→ **Stated problem**: Work out the number of lines with the word "from" in the material below, then reply with that number only.

→ **Stored data**:
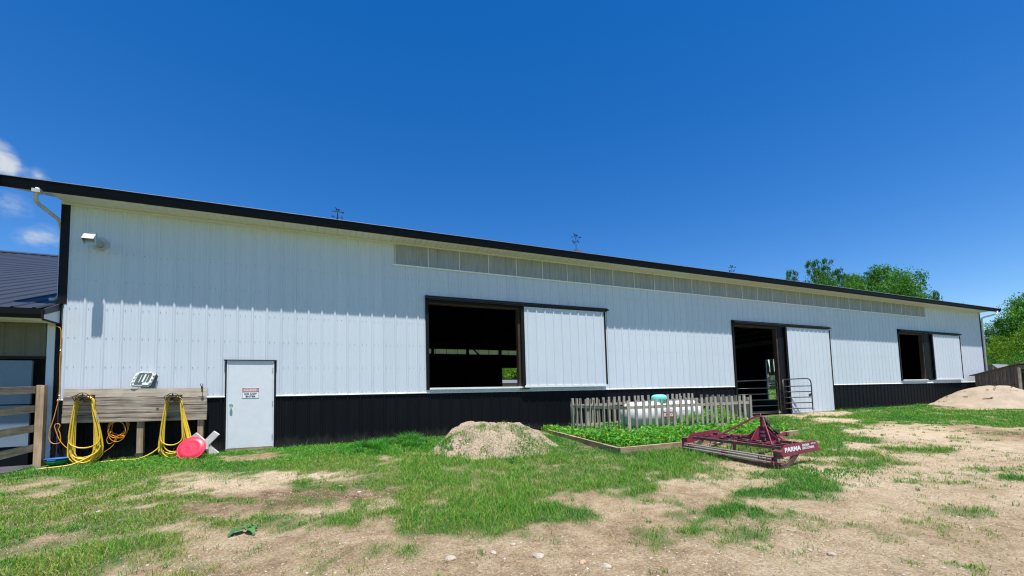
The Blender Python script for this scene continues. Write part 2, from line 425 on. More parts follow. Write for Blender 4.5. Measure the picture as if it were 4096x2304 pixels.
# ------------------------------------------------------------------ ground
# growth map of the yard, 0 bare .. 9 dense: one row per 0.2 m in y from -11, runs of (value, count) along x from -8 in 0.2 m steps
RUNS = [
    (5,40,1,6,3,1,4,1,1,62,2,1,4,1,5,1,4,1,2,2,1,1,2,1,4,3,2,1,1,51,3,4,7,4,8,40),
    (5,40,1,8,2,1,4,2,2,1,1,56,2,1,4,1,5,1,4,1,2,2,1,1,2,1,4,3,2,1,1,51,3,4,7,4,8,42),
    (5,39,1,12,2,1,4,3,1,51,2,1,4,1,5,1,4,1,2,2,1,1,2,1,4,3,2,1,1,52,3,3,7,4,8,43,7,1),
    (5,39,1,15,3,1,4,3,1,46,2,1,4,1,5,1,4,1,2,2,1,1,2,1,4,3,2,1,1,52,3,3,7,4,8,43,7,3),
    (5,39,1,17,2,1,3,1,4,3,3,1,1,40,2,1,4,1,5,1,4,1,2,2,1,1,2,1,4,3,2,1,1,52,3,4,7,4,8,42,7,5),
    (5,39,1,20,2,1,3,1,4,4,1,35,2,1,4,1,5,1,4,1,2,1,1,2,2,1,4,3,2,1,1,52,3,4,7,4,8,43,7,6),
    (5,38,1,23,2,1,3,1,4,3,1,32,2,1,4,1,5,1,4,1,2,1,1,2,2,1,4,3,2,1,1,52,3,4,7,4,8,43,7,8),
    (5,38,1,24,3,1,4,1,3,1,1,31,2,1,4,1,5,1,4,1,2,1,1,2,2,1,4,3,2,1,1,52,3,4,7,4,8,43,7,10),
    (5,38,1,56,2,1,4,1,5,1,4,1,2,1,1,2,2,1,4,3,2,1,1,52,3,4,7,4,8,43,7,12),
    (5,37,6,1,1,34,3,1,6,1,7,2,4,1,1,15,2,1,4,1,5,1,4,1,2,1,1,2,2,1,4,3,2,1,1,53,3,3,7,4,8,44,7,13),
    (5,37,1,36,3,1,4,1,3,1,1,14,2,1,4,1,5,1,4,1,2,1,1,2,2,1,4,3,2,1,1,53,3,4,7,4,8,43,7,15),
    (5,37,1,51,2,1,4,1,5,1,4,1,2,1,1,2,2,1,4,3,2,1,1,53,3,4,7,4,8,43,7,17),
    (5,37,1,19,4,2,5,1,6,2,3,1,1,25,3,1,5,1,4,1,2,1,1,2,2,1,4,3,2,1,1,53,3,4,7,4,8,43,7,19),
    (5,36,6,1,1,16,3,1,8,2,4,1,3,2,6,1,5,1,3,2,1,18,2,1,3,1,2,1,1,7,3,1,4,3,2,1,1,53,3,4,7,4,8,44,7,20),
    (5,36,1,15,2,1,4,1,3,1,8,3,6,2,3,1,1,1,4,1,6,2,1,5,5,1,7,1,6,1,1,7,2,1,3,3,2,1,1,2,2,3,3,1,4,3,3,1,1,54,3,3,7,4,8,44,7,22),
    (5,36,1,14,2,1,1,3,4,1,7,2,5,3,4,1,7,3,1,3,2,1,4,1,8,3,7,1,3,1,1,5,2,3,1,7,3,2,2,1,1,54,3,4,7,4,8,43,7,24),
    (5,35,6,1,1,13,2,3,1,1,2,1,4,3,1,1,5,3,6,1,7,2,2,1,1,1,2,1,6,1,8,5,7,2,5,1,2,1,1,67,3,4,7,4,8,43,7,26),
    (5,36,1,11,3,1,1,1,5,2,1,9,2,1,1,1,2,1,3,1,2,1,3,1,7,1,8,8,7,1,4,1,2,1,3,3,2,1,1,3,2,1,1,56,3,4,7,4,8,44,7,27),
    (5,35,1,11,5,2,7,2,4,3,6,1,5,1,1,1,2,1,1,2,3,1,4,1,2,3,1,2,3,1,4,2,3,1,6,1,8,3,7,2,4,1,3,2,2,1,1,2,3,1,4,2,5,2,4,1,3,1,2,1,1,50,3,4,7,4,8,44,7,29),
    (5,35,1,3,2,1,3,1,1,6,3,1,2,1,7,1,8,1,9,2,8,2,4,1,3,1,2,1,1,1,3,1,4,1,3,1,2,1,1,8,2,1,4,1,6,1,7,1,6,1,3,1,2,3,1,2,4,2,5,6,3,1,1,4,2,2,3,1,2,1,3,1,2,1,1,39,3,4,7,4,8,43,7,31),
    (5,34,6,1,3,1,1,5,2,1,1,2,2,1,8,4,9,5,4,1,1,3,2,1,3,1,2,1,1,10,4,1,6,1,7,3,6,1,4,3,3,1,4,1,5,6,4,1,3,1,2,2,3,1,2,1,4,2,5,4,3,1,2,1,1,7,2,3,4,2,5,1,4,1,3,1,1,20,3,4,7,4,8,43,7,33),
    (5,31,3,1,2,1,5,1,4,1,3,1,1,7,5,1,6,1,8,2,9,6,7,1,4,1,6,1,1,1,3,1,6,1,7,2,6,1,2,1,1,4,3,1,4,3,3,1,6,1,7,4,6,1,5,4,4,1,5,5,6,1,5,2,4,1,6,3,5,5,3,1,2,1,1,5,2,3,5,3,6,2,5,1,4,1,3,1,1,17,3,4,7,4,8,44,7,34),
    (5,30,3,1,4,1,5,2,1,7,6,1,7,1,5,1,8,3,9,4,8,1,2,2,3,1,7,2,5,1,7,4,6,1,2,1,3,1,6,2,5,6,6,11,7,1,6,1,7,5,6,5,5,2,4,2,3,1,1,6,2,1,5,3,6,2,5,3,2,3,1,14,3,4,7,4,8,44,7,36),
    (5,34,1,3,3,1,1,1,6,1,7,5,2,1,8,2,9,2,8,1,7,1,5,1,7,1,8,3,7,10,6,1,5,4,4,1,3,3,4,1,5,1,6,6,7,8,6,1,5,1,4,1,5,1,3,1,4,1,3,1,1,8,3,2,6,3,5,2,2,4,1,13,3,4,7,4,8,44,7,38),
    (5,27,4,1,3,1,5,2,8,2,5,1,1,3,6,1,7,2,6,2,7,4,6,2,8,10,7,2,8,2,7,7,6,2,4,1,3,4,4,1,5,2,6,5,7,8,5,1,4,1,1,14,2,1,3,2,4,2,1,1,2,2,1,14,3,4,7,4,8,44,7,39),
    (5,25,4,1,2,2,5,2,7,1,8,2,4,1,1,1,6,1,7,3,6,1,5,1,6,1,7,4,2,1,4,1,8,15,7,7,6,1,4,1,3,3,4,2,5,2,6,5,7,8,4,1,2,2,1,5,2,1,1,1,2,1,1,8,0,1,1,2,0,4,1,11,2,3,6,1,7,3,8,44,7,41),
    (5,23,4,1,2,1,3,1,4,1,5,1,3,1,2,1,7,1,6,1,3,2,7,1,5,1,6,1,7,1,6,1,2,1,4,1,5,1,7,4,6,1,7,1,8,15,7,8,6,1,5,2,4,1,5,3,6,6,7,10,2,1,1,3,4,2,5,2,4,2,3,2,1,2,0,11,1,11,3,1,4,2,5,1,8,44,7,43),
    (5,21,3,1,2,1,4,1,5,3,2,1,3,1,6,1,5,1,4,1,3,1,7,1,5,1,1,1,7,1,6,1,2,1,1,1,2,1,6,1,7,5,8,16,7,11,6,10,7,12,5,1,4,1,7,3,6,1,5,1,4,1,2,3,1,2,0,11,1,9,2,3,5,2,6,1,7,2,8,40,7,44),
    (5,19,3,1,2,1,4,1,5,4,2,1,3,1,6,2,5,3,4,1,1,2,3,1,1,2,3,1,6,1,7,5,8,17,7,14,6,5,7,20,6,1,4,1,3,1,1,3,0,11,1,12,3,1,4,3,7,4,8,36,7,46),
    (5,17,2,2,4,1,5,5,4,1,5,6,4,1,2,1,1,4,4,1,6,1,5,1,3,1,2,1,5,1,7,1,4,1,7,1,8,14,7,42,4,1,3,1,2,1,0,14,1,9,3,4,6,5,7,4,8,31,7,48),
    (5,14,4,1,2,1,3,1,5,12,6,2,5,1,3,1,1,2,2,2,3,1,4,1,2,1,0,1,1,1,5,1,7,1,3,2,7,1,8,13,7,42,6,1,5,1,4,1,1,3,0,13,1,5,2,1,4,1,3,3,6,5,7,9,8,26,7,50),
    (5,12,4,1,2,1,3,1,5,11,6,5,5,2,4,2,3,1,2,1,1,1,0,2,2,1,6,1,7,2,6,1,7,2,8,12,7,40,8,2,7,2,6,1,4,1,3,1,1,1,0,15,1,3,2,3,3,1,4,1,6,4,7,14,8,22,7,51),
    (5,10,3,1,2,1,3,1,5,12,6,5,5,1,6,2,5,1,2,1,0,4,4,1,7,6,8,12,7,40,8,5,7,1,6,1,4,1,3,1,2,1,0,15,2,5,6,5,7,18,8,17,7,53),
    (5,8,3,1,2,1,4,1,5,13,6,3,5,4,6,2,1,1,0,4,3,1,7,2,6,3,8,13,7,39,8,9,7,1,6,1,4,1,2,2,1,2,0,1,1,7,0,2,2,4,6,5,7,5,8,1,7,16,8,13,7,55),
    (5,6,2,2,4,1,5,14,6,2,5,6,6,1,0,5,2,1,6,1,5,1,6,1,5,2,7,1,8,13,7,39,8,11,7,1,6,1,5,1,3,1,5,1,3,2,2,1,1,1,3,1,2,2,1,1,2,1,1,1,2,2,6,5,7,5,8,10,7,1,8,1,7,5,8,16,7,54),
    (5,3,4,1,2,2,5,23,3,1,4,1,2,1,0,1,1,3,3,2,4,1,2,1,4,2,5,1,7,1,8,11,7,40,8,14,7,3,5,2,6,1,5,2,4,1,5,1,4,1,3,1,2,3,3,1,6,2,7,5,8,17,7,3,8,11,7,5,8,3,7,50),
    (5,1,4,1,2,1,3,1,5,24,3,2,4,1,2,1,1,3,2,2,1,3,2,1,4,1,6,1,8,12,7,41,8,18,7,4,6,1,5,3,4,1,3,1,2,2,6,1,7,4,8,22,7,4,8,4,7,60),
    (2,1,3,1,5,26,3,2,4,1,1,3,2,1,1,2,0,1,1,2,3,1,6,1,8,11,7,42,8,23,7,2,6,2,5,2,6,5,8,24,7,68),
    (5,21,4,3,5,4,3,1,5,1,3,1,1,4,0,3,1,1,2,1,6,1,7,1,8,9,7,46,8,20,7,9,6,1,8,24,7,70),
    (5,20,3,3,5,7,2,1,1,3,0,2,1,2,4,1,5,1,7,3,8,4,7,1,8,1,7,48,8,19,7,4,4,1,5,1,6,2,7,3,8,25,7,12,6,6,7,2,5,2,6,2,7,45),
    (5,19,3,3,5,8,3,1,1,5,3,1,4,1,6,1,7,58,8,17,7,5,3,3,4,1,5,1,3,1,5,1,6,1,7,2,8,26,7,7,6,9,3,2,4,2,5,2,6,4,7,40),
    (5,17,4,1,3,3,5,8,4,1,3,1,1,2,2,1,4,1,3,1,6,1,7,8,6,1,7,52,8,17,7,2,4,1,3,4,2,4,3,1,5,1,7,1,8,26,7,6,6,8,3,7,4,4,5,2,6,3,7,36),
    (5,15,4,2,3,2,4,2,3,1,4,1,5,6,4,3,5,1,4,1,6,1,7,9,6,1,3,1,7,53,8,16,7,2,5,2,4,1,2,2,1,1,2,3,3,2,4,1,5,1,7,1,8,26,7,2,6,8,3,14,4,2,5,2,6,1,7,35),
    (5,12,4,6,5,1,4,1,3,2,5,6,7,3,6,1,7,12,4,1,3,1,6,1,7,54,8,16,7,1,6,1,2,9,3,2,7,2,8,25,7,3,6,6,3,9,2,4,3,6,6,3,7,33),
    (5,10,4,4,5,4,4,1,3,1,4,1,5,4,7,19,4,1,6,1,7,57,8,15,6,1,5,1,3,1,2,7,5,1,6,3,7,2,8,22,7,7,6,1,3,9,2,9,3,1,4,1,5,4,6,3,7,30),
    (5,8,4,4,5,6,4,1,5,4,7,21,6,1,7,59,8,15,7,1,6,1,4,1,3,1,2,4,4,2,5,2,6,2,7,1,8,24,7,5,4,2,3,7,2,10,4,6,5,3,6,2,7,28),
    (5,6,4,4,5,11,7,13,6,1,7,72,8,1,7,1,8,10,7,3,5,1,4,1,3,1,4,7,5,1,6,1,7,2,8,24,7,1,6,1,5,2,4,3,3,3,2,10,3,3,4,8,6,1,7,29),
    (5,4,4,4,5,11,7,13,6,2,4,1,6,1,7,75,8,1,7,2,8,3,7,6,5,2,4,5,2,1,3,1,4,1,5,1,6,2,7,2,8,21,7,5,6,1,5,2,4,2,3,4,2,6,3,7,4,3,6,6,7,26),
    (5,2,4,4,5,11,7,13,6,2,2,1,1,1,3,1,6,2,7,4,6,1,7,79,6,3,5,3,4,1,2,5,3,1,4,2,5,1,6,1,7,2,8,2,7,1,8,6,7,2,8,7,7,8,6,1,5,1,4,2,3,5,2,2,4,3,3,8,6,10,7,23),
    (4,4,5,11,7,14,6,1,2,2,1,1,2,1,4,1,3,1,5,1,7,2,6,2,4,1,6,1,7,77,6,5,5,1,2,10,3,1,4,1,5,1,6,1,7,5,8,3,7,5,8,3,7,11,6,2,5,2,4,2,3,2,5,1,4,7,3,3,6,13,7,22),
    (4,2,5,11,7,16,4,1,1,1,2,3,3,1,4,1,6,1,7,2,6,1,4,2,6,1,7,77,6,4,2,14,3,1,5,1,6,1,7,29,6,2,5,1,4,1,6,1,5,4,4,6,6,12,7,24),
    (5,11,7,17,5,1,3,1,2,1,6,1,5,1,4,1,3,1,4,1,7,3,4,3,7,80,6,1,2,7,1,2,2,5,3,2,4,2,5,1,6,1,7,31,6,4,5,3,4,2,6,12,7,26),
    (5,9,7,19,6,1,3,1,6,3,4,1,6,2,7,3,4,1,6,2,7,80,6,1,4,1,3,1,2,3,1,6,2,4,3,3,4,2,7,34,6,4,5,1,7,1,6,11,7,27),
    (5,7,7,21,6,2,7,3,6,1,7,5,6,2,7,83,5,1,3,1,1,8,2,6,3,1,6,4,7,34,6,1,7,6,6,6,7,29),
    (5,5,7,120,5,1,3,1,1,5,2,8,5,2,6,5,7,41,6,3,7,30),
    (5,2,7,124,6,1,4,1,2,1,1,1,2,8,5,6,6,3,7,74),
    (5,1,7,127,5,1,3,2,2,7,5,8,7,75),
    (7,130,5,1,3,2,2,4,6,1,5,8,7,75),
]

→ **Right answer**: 2